Kevin Spacey returns as the devious President Frank Underwood in the fourth season of the award-winning Netflix drama, “House of Cards.” The 13-episode season premiered on Friday, March 4, bringing audiences on a wild ride of drama, betrayal and surprises that you’d expect from an episode of “Game of Thrones.”

After a falling out with his wife, Claire, portrayed by Robin Wright, Underwood is forced to regroup with the pressures of an increasingly-bloody Democratic primary complicating an already unstable presidency. As Underwood’s vile past comes back to haunt him, he must cope with the reality that certain things are out of his control.

Spacey is back as the captivating Underwood. (AP Photo)
Spacey is back as the captivating Underwood. (AP Photo)

Skyrocketing gas prices and a diplomatic conflict with Russia might be the least of Underwood’s concerns this season. Elizabeth Marvel is back as the morally-grounded Democratic candidate Heather Dunbar. While both she and Underwood must explore every possibility for voter support, Republican frontrunner Will Conway looms in the distance, gearing up for the election with a combination of charm and Machiavellian tactics that are reminiscent of a young Underwood.

This season’s greatest strength lies with its characters and how they adapt to some of the series’ most audacious writing. The Underwoods must hurdle a laundry list of obstacles that would bring any reasonable person to their knees.

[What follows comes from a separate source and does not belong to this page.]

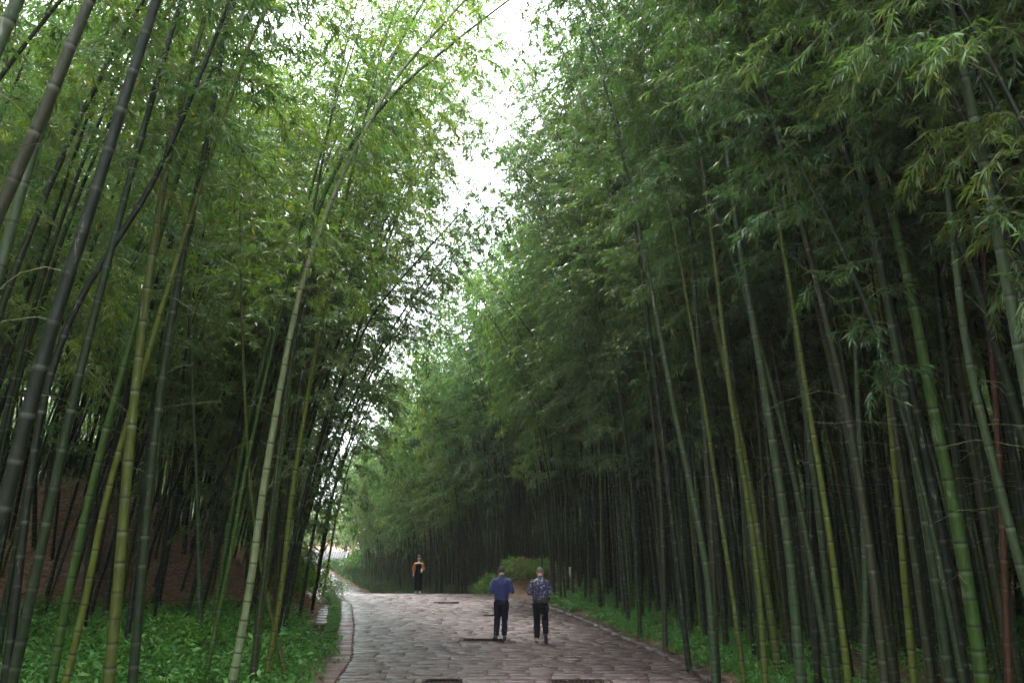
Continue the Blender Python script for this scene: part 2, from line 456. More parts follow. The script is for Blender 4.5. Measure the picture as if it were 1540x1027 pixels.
# ------------------------------------------------------------------ terrain
def grid_mesh(name, xs, ys, zf, mat):
    X, Y = np.meshgrid(xs, ys); Z = np.vectorize(zf)(X, Y)
    V = np.stack([X, Y, Z], -1).reshape(-1, 3); nx, ny = len(xs), len(ys)
    i = (np.arange(ny - 1)[:, None] * nx + np.arange(nx - 1)[None]).ravel()
    F = np.stack([i, i + 1, i + 1 + nx, i + nx], 1)
    return mesh_np(name, V, F, mat, True)
def m_soil():
    m, N, L, out = newmat('forest_soil')
    oc = objcoord(N)
    n1 = nnoise(N, L, .7, 6, oc, .6); n2 = nnoise(N, L, 9, 8, oc, .75); n3 = nnoise(N, L, 38, 4, oc)
    c = nmix(N, L, nramp(N, L, n1, .35, .65), (.105, .058, .040), (.165, .092, .06))
    c = nmix(N, L, nramp(N, L, n2, .45, .65), c, (.22, .14, .085))
    c = nmix(N, L, nramp(N, L, n3, .5, .72, 0, .7), c, (.03, .035, .025))
    princ(N, L, out, c, .9, .2, nbump(N, L, n2, .8, .05)); return m
M_SOIL = m_soil()
def tz(x, y):
    l, r = ledge(y), redge(y); z = ground(x, y)
    if l - .02 < x < r + .02: z -= .10
    return z
xs = np.concatenate([np.linspace(-400, -50, 8), np.linspace(-45, -16, 30), np.linspace(-15, 12, 110), np.linspace(13, 45, 33), np.linspace(50, 400, 8)])
ys = np.concatenate([np.linspace(-200, -20, 6), np.linspace(-15, 10, 14), np.linspace(10.4, 46, 110), np.linspace(47, 130, 60), np.linspace(150, 600, 8)])
tag(link('ground', grid_mesh('ground', xs, ys, tz, M_SOIL)), 'brown leaf-littered forest floor rising to a bank on the left', None, kind='structure')

# ------------------------------------------------------------------ road
def m_stone(name, ca, cb, rough=(.18, .42), objr=True):
    m, N, L, out = newmat(name)
    oi = N.new('ShaderNodeObjectInfo'); geo = N.new('ShaderNodeNewGeometry')
    at = N.new('ShaderNodeAttribute'); at.attribute_name = 'tint'
    ad = N.new('ShaderNodeMath'); ad.operation = 'ADD'; L.new(oi.outputs['Random'], ad.inputs[0]); L.new(at.outputs['Fac'], ad.inputs[1])
    fr = N.new('ShaderNodeMath'); fr.operation = 'FRACT'; L.new(ad.outputs[0], fr.inputs[0])
    pos = geo.outputs['Position']
    mp = N.new('ShaderNodeMapping'); L.new(pos, mp.inputs[0]); mp.inputs['Scale'].default_value = (.8, 2.6, 1)
    big = nnoise(N, L, .35, 4, pos)
    c = nmix(N, L, fr.outputs[0], [v * .95 for v in ca], [v * 1.05 for v in cb])
    c = nmix(N, L, nramp(N, L, big, .38, .62, 0, .75), c, (ca[0] * .8, ca[1] * .9, ca[2] * 1.15))
    n = nnoise(N, L, 9, 8, mp.outputs[0], .72)
    c = nmix(N, L, nramp(N, L, n, .42, .62, 0, .8), c, (.075, .05, .045))
    chis = N.new('ShaderNodeTexWave'); chis.bands_direction = 'Y'; chis.inputs['Scale'].default_value = 5.5
    chis.inputs['Distortion'].default_value = 6.0; chis.inputs['Detail'].default_value = 3; chis.inputs['Detail Scale'].default_value = 2.5
    L.new(pos, chis.inputs['Vector'])
    hs = N.new('ShaderNodeMath'); hs.operation = 'MULTIPLY_ADD'; L.new(chis.outputs[1], hs.inputs[0]); hs.inputs[1].default_value = .35; L.new(n, hs.inputs[2])
    wet = nnoise(N, L, 1.1, 6, mp.outputs[0], .7)
    princ(N, L, out, c, nramp(N, L, wet, .4, .62, *rough), .5, nbump(N, L, hs.outputs[0], .7, .03))
    return m
M_SLAB = m_stone('wet_sandstone_slab', (.050, .025, .024), (.064, .041, .044))
M_KERB = m_stone('red_sandstone_kerb', (.10, .028, .020), (.13, .044, .032), (.34, .6))
M_BEDDING = m_stone('road_bedding', (.034, .023, .021), (.044, .03, .028))

def road_base():
    yy = np.concatenate([np.linspace(-30, 30, 40), np.linspace(31, 110, 110)])
    V = []; nx = 12
    for y in yy:
        a, b = ledge(y), redge(y)
        for k in range(nx): V.append((a + (b - a) * k / (nx - 1), y, zroad(y) - .025))
    i = (np.arange(len(yy) - 1)[:, None] * nx + np.arange(nx - 1)[None]).ravel()
    return mesh_np('road', V, np.stack([i, i + 1, i + 1 + nx, i + nx], 1), M_BEDDING, True)
road = link('road', road_base()); tag(road, 'wide wet road of reddish grey stone slabs curving left between the bamboo', None, kind='structure')
def slab_geo(w, l, h, rng, bev=.012):
    """slab w x l centred, top at z=0 with chipped uneven outline"""
    x, y = w / 2, l / 2; j = .012
    c = np.array([(-x, -y), (0, -y), (x, -y), (x, y), (0, y), (-x, y)]) + rng.uniform(-j, j, (6, 2))
    ci = c * np.array([1 - bev * 2 / w, 1 - bev * 2 / l]); n = 6
    tz_ = rng.uniform(-.004, .004, n)
    V = np.concatenate([np.c_[c, np.full(n, -h)], np.c_[c, np.full(n, -bev * .8)], np.c_[ci, tz_]])
    F4 = []
    for r in range(2):
        for k in range(n): F4.append((r * n + k, r * n + (k + 1) % n, (r + 1) * n + (k + 1) % n, (r + 1) * n + k))
    F4 += [(12, 13, 16, 17), (13, 14, 15, 16)]
    return V, np.array(F4)
rngS = np.random.default_rng(5)
GRATES = []   # filled below; slabs keep clear
for (u, v, w, d) in ((727, 962, .98, .50), (671, 906, .95, .55), (742, 925, .62, .40), (668, 1023, .62, .30), (868, 1024, .90, .30)):
    p = on_ground(u, v); GRATES.append((p[0], p[1], w, d))
slabs = []
y = 7.0
SW = .42                                  # left kerb strip width
while y < 62:
    l = rngS.uniform(.27, .42)
    yc = y + l / 2
    a = ledge(yc) + SW + .02; b = redge(yc) - .30
    x = a + rngS.uniform(-.0, .0)
    while x < b - .02:
        w = min(rngS.uniform(.38, .95), b - x)
        if b - (x + w) < .25: w = b - x
        slabs.append((x + w / 2, yc, w - .014, l - .022)); x += w
    y += l
def clear(s):
    for g in GRATES:
        if abs(s[0] - g[0]) < (s[2] + g[2]) / 2 + .0 and abs(s[1] - g[1]) < (s[3] + g[3]) / 2: return False
    return True
cut = []
for s in slabs:                           # trim slabs round the drains
    if clear(s): cut.append(s); continue
    for g in GRATES:
        if abs(s[0] - g[0]) < (s[2] + g[2]) / 2 and abs(s[1] - g[1]) < (s[3] + g[3]) / 2:
            x0, x1 = s[0] - s[2] / 2, s[0] + s[2] / 2; gx0, gx1 = g[0] - g[2] / 2 - .02, g[0] + g[2] / 2 + .02
            y0, y1 = s[1] - s[3] / 2, s[1] + s[3] / 2; gy0, gy1 = g[1] - g[3] / 2 - .02, g[1] + g[3] / 2 + .02
            if x0 < gx0 - .06: cut.append(((x0 + gx0) / 2, s[1], gx0 - x0, s[3]))
            if x1 > gx1 + .06: cut.append(((x1 + gx1) / 2, s[1], x1 - gx1, s[3]))
            xa, xb = max(x0, gx0), min(x1, gx1)
            if y0 < gy0 - .04: cut.append(((xa + xb) / 2, (y0 + gy0) / 2, xb - xa, gy0 - y0))
            if y1 > gy1 + .04: cut.append(((xa + xb) / 2, (y1 + gy1) / 2, xb - xa, y1 - gy1))
            break
slabs = cut
def vis(s):
    p = project(s[0], s[1], 0)
    return p and -20 < p[0] < 1560 and p[1] < 1045
vs = [s for s in slabs if vis(s)]; vs.sort(key=lambda s: s[1]); near = set(id(s) for s in vs[:296])
SV = []
for k in range(8):
    V, F = slab_geo(.6, .34, .05, np.random.default_rng(k)); V = V * np.array([1 / .6, 1 / .34, 1])
    SV.append(mesh_np('paving_slab', V, F, M_SLAB, False, {'tint': np.zeros(len(V))}))
AV, AF, AT = [], [], []; off = 0
for s in slabs:
    zt = .003 * rngS.normal(); tx, ty = rngS.normal(size=2) * .005
    if id(s) in near:
        o = link('paving_slab', SV[rngS.integers(8)], road)
        o.location = (s[0], s[1], zt + zroad(s[1])); o.scale = (s[2], s[3], 1); o.rotation_euler = (tx, ty, 0)
    else:
        V, F = slab_geo(s[2], s[3], .05, rngS)
        sl = (zroad(s[1] + .2) - zroad(s[1] - .2)) / .4
        V[:, 2] += zt + zroad(s[1]) + V[:, 1] * (sl + tx) + V[:, 0] * ty
        V[:, 0] += s[0]; V[:, 1] += s[1]
        AV.append(V); AF.append(F + off); off += len(V); AT.append(np.full(len(V), rngS.random()))
o = link('paving_slabs', mesh_np('paving_slabs', np.concatenate(AV), np.concatenate(AF), M_SLAB, False, {'tint': np.concatenate(AT)}), road)
tag(o, kind='stuff')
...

Many of the major conflicts come close to breaking suspension of disbelief. However, the emotional drive that flows throughout each episode makes the show as addicting as it is improbable.

Although Underwood’s presidency is at the center of every storyline, it’s his wife’s evolution from a supportive spouse to a more independent leader that causes the most ripples in the White House. Despite being the cause of the show’s countless conflicts, Claire does a fine job of keeping herself in the audience’s good graces.

Redemption is also a common theme, as characters — both good and bad — are given second chances to right their wrongs. Ironically, it’s the characters with a moral high-ground who the viewer will find themselves rooting against. By demonizing innocent reporters and clean politicians, the show’s best interests often tussle with one’s good conscience. It’s a feeling that is quite in-tune with the popular dynamics of “Breaking Bad,” although you could argue one is more nuanced than the other.

Derek Cecil’s performance as the cunning Director of Communications Seth Grayson helps foil the stone-cold demeanor of fan-favorite Doug Stamper, portrayed by Michael Kelly, while newcomer LeAnn Harvey (Neve Campbell) adds a new dynamic to Stamper’s reign over Underwood’s inner-circle.

The writing for season four is clever, as always. Each episode features a rotating list of lead writers, but the continuity does not suffer one bit. Almost every character undergoes massive evolutions from the beginning of the season, for better or for worse. Despite over nine hours of content, season four of “House of Cards” will leave you anxiously waiting for any tidbit of news for the upcoming season five.

If you’re tired of following the ongoing antics of the 2016 presidential race, then the new season of “House of Cards” is a great reminder that perhaps this race could be a lot worse — or better, depending on your perspective.